Price: ~£100 for a DIY one, £50 - £200 for an ex-school one.
CNC Tools
Large area CNC
One of the devices that might come in useful is a large area CNC like the xcarve / shapeoko 3 / openbuilds ox I've seen a few youtube videos of people that have got the xcarve for free by doing a review on youtube It may be worth sending out a few begging letters
Goo Printer
High resolution DLP 3d printers are pretty awesome, as long as people treat the resin with a suitable amount of respect. I have a LittleRP at home (can do up to 7cm x 5cm x 11cm prints that cost about £500 all in, and I have the electronics for a second one if people are interested in building it.
Cost: £300-£2000
Scanning Electron Microsope
How about an SEM Scanning Electon Microscope Might be a tad expensive, although some of the really old ones on ebay look actually supprisingly cheap $2000 - $6000 + vat and delivery, plus running costs (I think it takes a week or two to get the main vacuum chamber down to a suitable level)
Electronics
New Oscilloscopes
Not sure if we need a new scope in the space since we already have at least one old digital one on the shelf. But if we ever decide to get one of the new digital ones with signal decoding
- One of the more common ones recommended on EEVBlog as a cheapy is the Rigol, since it can have a lot of it's features turned on via firmware hacks, there are DSO and MSO models for capturing digital lines
- For the DSO £282 - £680
- Rigol Link
- The more expensive pro ones are the Tektronix which seem to have better refresh rates
- Richard
Hand Tools
Long screwdrivers
Good set of carving chisels - £25
Textiles Wishlist
T-shirt printing stuff
Vinyl Cutter and Heat press would be a good combo for this.
Price: £170 for Vinyl Cutter, £80 for heat press.
Batik Kit
Wax heating pot, several tjanting 'drawing' tools, fabric dye of different colours, pile of paraffin wax.
This will allow wax to be drawn on material to resist and stop dye from flowing into different areas of the fabric, allowing for crisp white lines to permeate sections of bold colour, and give strong designs.
Price - £80 for the heating pot, we have three tjanting tools already.
Embroidery Machine
A sewing machine on steroids - they can sew specific patterns of embroidery onto fabric, make patches, and more. The really good ones even hook up to a PC.
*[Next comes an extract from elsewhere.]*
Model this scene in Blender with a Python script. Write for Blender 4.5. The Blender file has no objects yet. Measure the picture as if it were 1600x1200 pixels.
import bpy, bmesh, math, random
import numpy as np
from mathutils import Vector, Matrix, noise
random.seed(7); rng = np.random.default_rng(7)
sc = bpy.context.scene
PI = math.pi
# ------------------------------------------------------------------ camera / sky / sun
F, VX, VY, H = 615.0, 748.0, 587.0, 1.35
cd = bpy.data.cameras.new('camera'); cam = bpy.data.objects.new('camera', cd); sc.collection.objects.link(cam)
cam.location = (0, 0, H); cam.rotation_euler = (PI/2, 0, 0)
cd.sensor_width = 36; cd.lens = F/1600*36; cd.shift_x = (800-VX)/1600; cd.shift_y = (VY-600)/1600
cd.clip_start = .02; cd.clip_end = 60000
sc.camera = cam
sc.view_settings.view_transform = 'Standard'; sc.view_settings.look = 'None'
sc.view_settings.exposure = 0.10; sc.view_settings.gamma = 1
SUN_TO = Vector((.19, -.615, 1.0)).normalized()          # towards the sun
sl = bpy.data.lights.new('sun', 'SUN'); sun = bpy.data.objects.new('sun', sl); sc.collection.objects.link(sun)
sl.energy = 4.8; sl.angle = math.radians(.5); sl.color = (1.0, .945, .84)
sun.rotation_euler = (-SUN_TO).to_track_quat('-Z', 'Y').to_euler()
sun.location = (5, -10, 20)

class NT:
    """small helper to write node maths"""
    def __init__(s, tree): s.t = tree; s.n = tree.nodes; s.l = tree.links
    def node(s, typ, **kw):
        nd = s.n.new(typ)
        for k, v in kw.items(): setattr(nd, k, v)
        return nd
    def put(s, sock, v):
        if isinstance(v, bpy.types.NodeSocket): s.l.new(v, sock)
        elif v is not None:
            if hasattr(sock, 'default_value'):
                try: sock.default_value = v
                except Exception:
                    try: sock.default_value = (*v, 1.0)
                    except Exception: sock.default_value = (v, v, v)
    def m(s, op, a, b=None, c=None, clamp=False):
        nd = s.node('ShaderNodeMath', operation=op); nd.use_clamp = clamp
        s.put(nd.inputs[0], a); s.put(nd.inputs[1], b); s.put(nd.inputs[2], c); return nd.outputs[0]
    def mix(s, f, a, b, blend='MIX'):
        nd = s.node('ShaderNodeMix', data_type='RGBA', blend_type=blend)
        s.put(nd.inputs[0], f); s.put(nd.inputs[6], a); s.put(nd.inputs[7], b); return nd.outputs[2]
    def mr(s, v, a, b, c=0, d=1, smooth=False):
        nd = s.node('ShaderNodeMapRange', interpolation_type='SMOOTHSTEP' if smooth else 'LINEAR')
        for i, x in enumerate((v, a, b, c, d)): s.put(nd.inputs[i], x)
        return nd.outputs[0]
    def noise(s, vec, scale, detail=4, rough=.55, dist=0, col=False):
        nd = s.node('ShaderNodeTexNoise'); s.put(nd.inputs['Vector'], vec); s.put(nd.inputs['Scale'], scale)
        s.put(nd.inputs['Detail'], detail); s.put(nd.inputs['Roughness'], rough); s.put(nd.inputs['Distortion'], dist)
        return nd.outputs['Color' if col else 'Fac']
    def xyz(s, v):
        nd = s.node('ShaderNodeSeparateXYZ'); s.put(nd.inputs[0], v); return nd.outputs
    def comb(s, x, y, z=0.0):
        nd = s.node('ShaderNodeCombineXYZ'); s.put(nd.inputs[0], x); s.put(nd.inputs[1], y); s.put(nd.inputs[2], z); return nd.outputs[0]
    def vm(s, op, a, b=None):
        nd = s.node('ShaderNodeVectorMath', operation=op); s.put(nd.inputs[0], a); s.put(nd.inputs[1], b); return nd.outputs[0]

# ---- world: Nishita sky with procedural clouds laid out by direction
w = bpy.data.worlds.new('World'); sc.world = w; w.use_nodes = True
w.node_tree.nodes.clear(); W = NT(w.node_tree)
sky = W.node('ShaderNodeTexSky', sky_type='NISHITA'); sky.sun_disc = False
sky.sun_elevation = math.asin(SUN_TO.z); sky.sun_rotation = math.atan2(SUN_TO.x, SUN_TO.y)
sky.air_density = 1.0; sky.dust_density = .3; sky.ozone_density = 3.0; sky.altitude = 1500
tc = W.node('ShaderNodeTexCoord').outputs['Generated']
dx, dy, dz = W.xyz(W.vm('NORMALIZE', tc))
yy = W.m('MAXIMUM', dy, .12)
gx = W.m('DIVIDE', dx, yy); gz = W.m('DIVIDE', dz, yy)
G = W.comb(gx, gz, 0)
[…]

Price - £1000 for a good model, hopefully less second hand
Knitting Machine
Sadly, our old model was impossible to get the spare part it needed to work - so we're on the hunt for a donated or second hand model.
Crafting Wishlist
Small spray-paint compressor
Far more manageable for smaller paint projects, easier to manage, and cheaper to run in paint costs and electricity. Decent ones can be had fairly cheaply from ebay and china
Price - £50
Microwave Glass Kiln
Some crafters may well be interested in doing glass-work and jewelry, this could open us up to the more 'etsy' market of users.
Price - ~£100 for the kiln, £50 for the 'non-food' labeled microwave
Leather Working Tools
Price: Around £40
Vibratory Finisher
"They are good for polishing stuff"
Price: Around £150
Hydro Dipping
Things needed for a full setup:
- 36l Really Useful Box (maybe with cheap tap installed for emptying)
- Spray activator
- Blank hydrographic film
- Blank film sealer
This works out to be roughly £100 worth of materials and equipment, plus an inkjet printer that could handle 'pigment' inks rather than dye.
A HP Deskjet 1510 (cheap, has scanner, and linux compatible), plus a continuous ink system and pigment ink should run to £100, but will give us a solid new photo printer with a low re-fill ink cost.
http://www.cityinkexpress.co.uk/ciss/hp/1510/deskjet-series/dye-and-pigment
Photography
- Small photo booth
- Rotary table - stepper controlled?
- Camera
- Cheap tripod
Black and white film developing kit
Equipment, a small darkroom setup, and chemicals, for doing black and white photo development.
Why? You can't easily develop colour film, and we might be able to bait some hipsters into joining the hackspace. Unless the're all still using polaroids.